Reviewed by SHONAGH LINDSAY
Sex, and extracting enormous favours for it, was the distinctive forte of the five lusty ladies Katie Hickman serves up here.
Hickman, who wrote the acclaimed Daughters of Britannia, about diplomatic wives in the far-flung British Empire, uses the same insightful research to bring to life the demi-monde of 18th- and 19th-century Paris and London in which these women plied their trade.
Courtesans have a long and colourful history, with perhaps the best documented being those of Venice and Rome during the Italian Renaissance. Those courtesans, like their later counterparts, mimicked the haute-monde in ostentatious dress and manner, to the extent that laws were passed to prevent them wearing precious jewellery. It had become difficult to distinguish the most successful from truly aristocratic women held within the confines of marriage or family.
But different they were, and no more so than in the quick-witted courage and independent spirit it took to rise to the top of their profession.
Hickman plainly likes these women, and although their faults often encompassed a seemingly insatiable desire for consumption, this enormous spending was a necessary investment in their business, that of being seen and desired. They had only a limited window of opportunity in which to extract the utmost from the beauty, wit and intelligence they survived on.

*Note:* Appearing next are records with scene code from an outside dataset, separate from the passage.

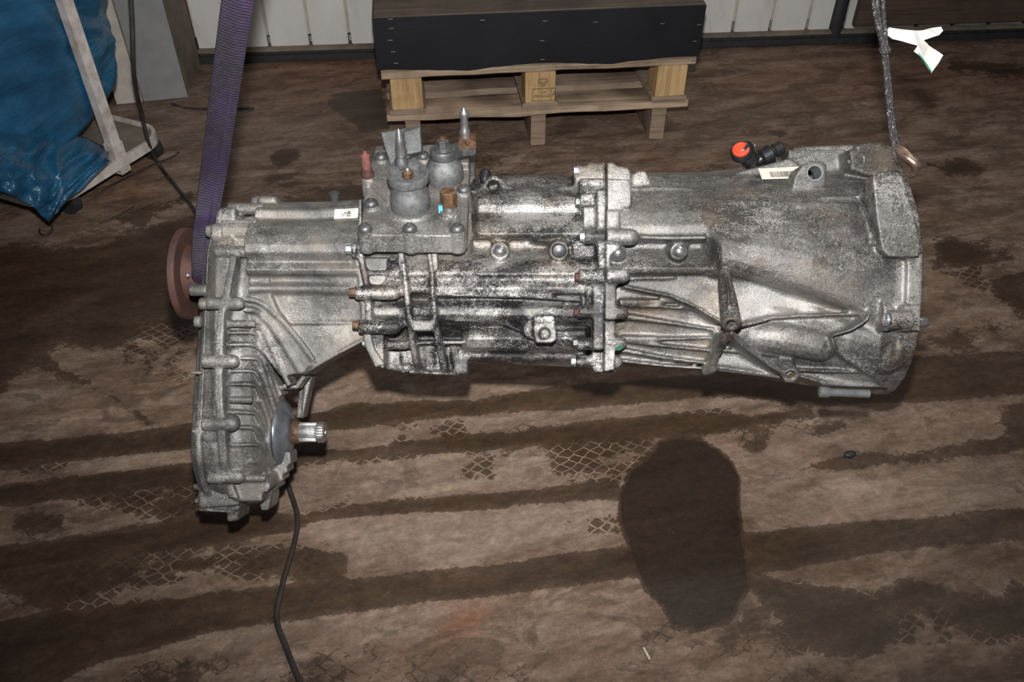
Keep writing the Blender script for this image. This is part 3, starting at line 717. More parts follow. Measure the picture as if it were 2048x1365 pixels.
# speed sensor block
c.slab([(1068,632),(1108,632),(1112,646),(1113,680),(1104,687),(1072,686),(1066,670)], 60, 172)
c.slab([(1047,650),(1056,640),(1070,640),(1070,678),(1056,678),(1046,668)], 60, 146)
cutm = Cast(); cutm.cyl(L(987,373,90), L(987,373,20), R_(11, 80), None, 20)
cutm.cyl(L(1089,668,190), L(1089,668,155), R_(11.5, 172), None, 20)
cutm.cyl(L(1118,502,170), L(1118,502,128), R_(13, 140), None, 20)
# left end with frame ribs
c.slab([(722,512),(760,512),(770,560),(768,740),(752,730),(735,650),(722,560)], -40, 112)
c.slab([(800,480),(868,480),(868,560),(800,560)], 20, 112)
for (xa, xb, xc, xd) in ((800,817,824,836),(858,869,876,890)):
    c.rib([(xa,505,150),((xa+xb)/2,545,152),(xb-4,590,150),(xb+2,650,138),(xc,690,118),(xd,744,86)], [12,12,12,13,14,14], 70)
c.rib([(795,592,122),(820,586,128),(940,585,132)], 5, 40)
c.rib([(815,647,136),(870,648,136)], 7, 60); c.slab([(820,640),(868,640),(868,661),(862,663),(824,663),(820,658)], 40, 142)
c.rib([(806,686,100),(830,686,106),(930,685,106)], 8, 60)
c.rib([(818,744,80),(900,748,74),(936,746,60)], 9, 90)
c.slab([(800,690),(932,690),(932,750),(830,748),(800,740)], -30, 50); c.cap([(856,694,60,13),(860,736,44,13)]); c.cap([(908,694,64,10),(914,738,46,11)]); c.slab([(926,700),(938,706),(937,751),(905,752),(905,700)], -30, 66)
c.slab([(766,700),(800,704),(800,736),(822,738),(830,750),(795,745),(770,738)], -40, 62)
c.cap([(800,735,54,9),(818,738,54,9)])
c.cap([(785,600,104,12),(796,640,104,12)])
# bosses of the left flange
c.rod(712, 788, 587, 142, 14); c.cap([(788,587,142,14),(806,578,132,11)])
c.rod(718, 790, 655, 128, 14, dome=True); c.cap([(790,655,128,13),(806,644,120,10)])
c.rod(704, 716, 500, 146, 16, dome=False)
c.rod(757, 812, 690, 90, 10); c.rod(745, 766, 716, 60, 12)
c.rib([(716,490,150),(722,520,148),(730,560,146),(737,590,144)], [20,17,16,17], 70)
c.rib([(735,590,140),(736,640,132),(742,670,118),(755,706,92),(766,728,60)], [18,18,20,24,26], 80)
# flange side of the bell joint
def joint(c, xa, xb, side):
    pass
cl = Cast()
# left half (belongs to gear housing)
c.slab([(1172,331),(1180,324),(1212,323),(1212,380),(1150,380),(1148,342),(1152,331)], 0, 74)
c.rod(1158, 1212, 398, 112, 25, dome=False); c.slab([(1160,356),(1212,356),(1212,420),(1162,416)], 0, 124)
c.slab([(1167,412),(1190,412),(1190,470),(1168,466)], 60, 138); c.slab([(1194,380),(1212,380),(1211,540),(1196,540)], 40, 160)
c.rod(1168, 1212, 474, 150, 16, dome=False)
c.rod(1158, 1210, 553, 160, 15, dome=False)
c.slab([(1186,560),(1210,560),(1208,700),(1186,700)], 40, 160)
c.rib([(1177,565,158),(1176,618,152)], 5, 50)
c.slab([(1160,560),(1190,560),(1190,640),(1166,640)], 40, 136)
c.rod(1156, 1208, 625, 150, 13, dome=False)
c.rod(1154, 1208, 688, 118, 13, dome=False); c.rod(1150, 1208, 724, 84, 13, dome=False)
c.slab([(1184,690),(1208,690),(1207,745),(1186,744)], -40, 96)
c.prof([(1172, 110, P1), (1209, 110, [(p[0], p[1]+(8 if p[1] > 60 else 0)) for p in P1])])
gear = cast_obj('gear_housing', c, M['cast_oily'], cut=cutm)

# ---- bell housing
c = Cast()
def sec(px_, nref, a): return (px_, nref, a)
B0 = [(346,-60),(352,20),(376,72),(396,104),(424,128),(452,140),(468,140),(478,126),(484,98),(498,96),(520,118),(536,130),(547,126),(552,98),(570,92),(610,92),(650,80),(690,62),(722,30),(735,-40),(690,-120),(548,-165),(400,-130)]
B1 = [(345,-60),(350,20),(376,76),(396,112),(424,136),(450,148),(468,148),(478,134),(484,98),(498,96),(520,118),(536,130),(547,126),(552,98),(570,94),(610,94),(650,84),(690,66),(722,36),(738,-40),(690,-120),(548,-165),(400,-130)]
B2 = [(344,-60),(350,20),(376,80),(400,120),(430,142),(460,158),(480,166),(496,168),(512,168),(526,164),(538,156),(546,146),(552,126),(558,102),(574,98),(612,98),(655,90),(695,72),(726,44),(744,-40),(690,-120),(548,-165),(400,-130)]
B3 = [(338,-60),(350,20),(376,84),(402,126),(436,150),(468,170),(494,180),(516,180),(534,176),(548,168),(556,156),(560,138),(562,108),(568,100),(590,100),(622,104),(665,100),(705,82),(734,54),(752,-40),(700,-130),(548,-175),(400,-140)]
B4 = [(318,-60),(350,20),(377,88),(406,138),(442,164),(478,184),(508,192),(534,192),(556,186),(574,178),(584,166),(591,150),(594,118),(600,112),(622,112),(650,124),(685,112),(718,92),(744,62),(764,-40),(710,-140),(548,-185),(390,-150)]
B5 = [(300,-60),(350,20),(378,92),(408,146),(446,174),(486,194),(520,200),(552,200),(580,194),(600,186),(613,176),(621,162),(625,132),(632,126),(654,144),(676,150),(702,136),(730,110),(754,74),(776,-40),(715,-150),(548,-195),(380,-155)]
B6 = [(290,-60),(350,20),(378,94),(410,150),(450,180),(490,198),(526,206),(560,206),(590,202),(614,192),(632,184),(644,178),(652,174),(662,172),(676,170),(694,166),(716,152),(738,126),(762,80),(784,-40),(720,-155),(548,-205),(375,-160)]
sq = lambda B, k: [(y_, n_ if n_ <= 100 else 100+(n_-100)*k) for y_, n_ in B]
B4 = sq(B4, .92); B5 = sq(B5, .76); B6 = sq(B6, .58)
c.prof([(1214,110,B0),(1300,110,B0),(1405,110,B1),(1432,110,B2),(1500,110,B3),(1600,110,B4),(1690,110,B5),(1752,110,B6)], .06)
c.prof([(1750,110,B6),(1790,110,[(y_, n_-14) for y_, n_ in B6])], .08)
FL = [(288,-60),(330,40),(380,100),(430,138),(490,152),(540,154),(600,150),(650,142),(690,126),(726,100),(756,62),(778,20),(787,-30),(740,-130),(548,-215),(380,-190),(300,-130)]
c.prof([(1770,110,FL),(1824,110,FL)], .10)
c.prof([(1794,110,[(682.5+(y_-682.5)*1.0+(-3 if y_ < 548 else 3), n_+9) for y_, n_ in FL]),(1824,110,[(y_+(-3 if y_ < 548 else 3), n_+9) for y_, n_ in FL])], .10)
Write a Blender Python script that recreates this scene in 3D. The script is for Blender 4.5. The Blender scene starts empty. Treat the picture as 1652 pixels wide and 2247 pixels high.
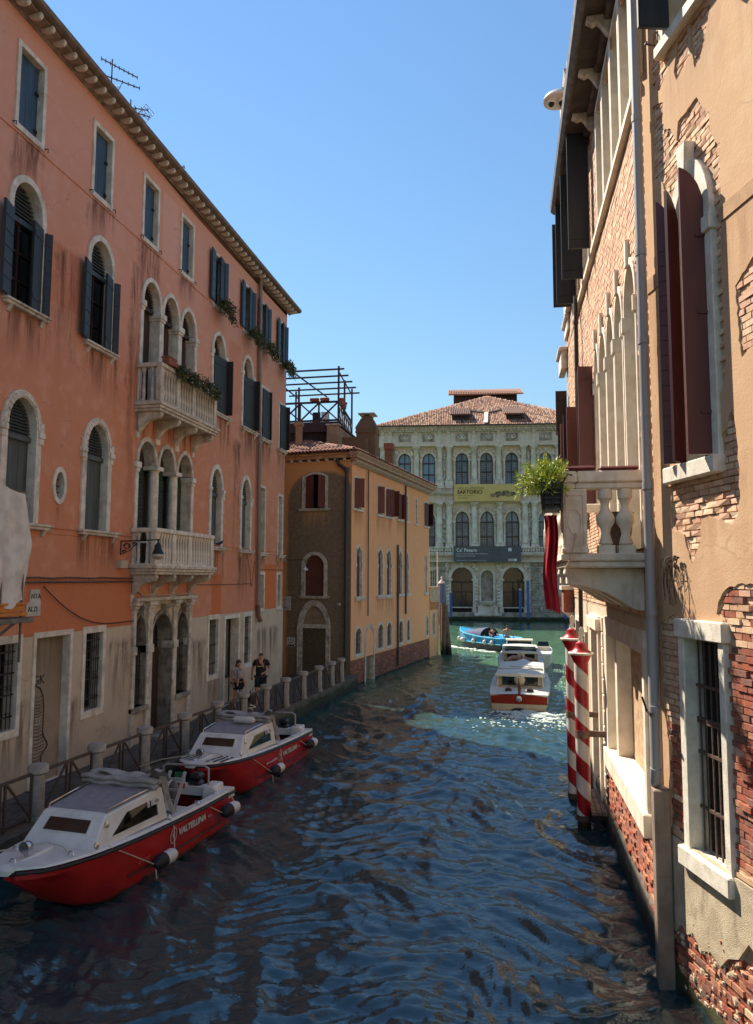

However, what most interests Hickman about these five ladies is that they were so much more than the sum of their charms.
As she writes in her conclusion: "...it was not merely financial and material independence, vital though that was, that they held so dear. Their moral and spiritual autonomy — the freedom to think and speak for themselves, even when their conclusions were deeply uncomfortable to the society around them — was every bit as precious."
* Shonagh Lindsay is an Auckland researcher and writer.